/ 7 July 2009

Brussels without the sprouts

Surprisingly few people know that Belgian cuisine is better than French. The sauces are as tasty, but without the richness that causes heartburn; the portions may be fastidiously exact, but are generally larger and cheaper; the combination of ingredients is less adventurous, but more sensible.

Belgium has more top-rated restaurants per capita than France. The restaurant industry hasn’t been wrecked by pretentious chefs, oversized gourmands or millions of tourists. Quite unlike Paris, until a few years ago, you could hardly go wrong eating out in Brussels, even in those tourist-trap streets crammed cheek by jowl with bistros.

Alright, I confess, my father was Belgian. As a good continental man he was the parent who did the cooking at home for special occasions and on weekends. He fled Antwerp around 1960 when Belgium was still struggling as a post-war country. He never wanted to go back.

Fortunately, where I grew up, the French were building Koeberg nuclear power station and our local supermarket (unlike anywhere else in South Africa back then) stocked a host of European luxury comestibles and airlifted in witloof (Belgian endive). On the playground the other children would run away from me because of my stinky Roquefort cheese sandwiches, until they discovered I also had pralines. During exam periods I was put on a diet of calves’ liver, beetroot and smoked oysters. Papa wasn’t a great chef, but Belgian cooking is part of my make-up.

You’ll find Belgians running restaurants in Swellendam (the Old Mill), Robertson (Rosendal), George (Het Vijfde Seizoen) and even on some game reserves. There have always been Belgian restaurants in Cape Town, even though 0932 and the quaint Café du Cap have closed. Café Gainsbourg in Kloof Street is Belgian-owned but the food has slid horribly. Your best bet at present is Den Anker in the Waterfront.

Designed to suggest a ship, it sits on the quayside of the V&A Waterfront with a centre bar called the African Queen, and floor-to-ceiling windows giving a postcard view of Table Mountain. You can eat out on the wharf, watch the dragon-boat races, the sea gulls fighting for scraps and the occasional smelly seal waving its flipper.

The menu covers all the bases for which Belgium is known, mostly the beer. On tap are the popular Antwerp brand Bolleke Koninck, Anker Bier specially brewed for this establishment and refermented in the barrel en route to South Africa, and the refreshing white beer Celis, similar to the better-known-here Hoegaarden (each R24.50). The full-bodied Augustijn (R28) has a whopping 8% volume alcohol. Also on offer are a selection of Trappist beers brewed by Cistercian monks in their abbeys.

Typically Belgian, every beer has its own style of glass. The Kwak glass is so expensive the restaurant demands one of your shoes as a deposit, held ransom in a basket hanging from the rafters until you return the glass.

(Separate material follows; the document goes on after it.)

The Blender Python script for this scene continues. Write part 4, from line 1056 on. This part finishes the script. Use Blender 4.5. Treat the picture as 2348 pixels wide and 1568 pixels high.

Starters include such gourmet offerings as seared foie gras (R180) and Os à Moelle (R39), which are marrow bones described as “a delicacy you only eat away, or end up with a jealous dog”. Brussels sprouts don’t feature, neither does witloof, but they serve asparagus in season, green and white à la Flamande. Not on the menu now, but when I had it here last spring it was R54.

Seafood is emphasised because of the location, but the herring is imported of course. The moules marinières (R98) you can be sure is exactly one kilogram of mussels. Shrimp croquettes are popular and the menu informs us that Belgium is the only place where shrimps are still fished by carthorses wading up to their breasts in the water dragging nets, a custom you can still see at the shrimp festival in Oostduinkerke which is on in June.

Another Belgian speciality is the thick rabbit stew (R125) simmered in Belgian beer.

Frites are part of the national pride of Belgium. When one of my relatives opened a café in Oostende years ago, we discovered he could serve pasta and various foods without a special restaurant licence provided he didn’t touch a potato. If potatoes were to be served in any form, the authorities had to approve it. Oddly though, and this was true of 0932 as well, the frites at Den Anker are not authentically up to scratch. But the pralines from chocolatier Daskalides are.

Although Den Anker is something of a tourist haunt, it gives one a small taste of Belgium.

Details
Den Anker, Pierhead, V&A Waterfront, Cape Town. Open Monday to Sunday for lunch (noon — 4pm) and dinner (6pm — 10.30pm). Tel: 021-419 0249.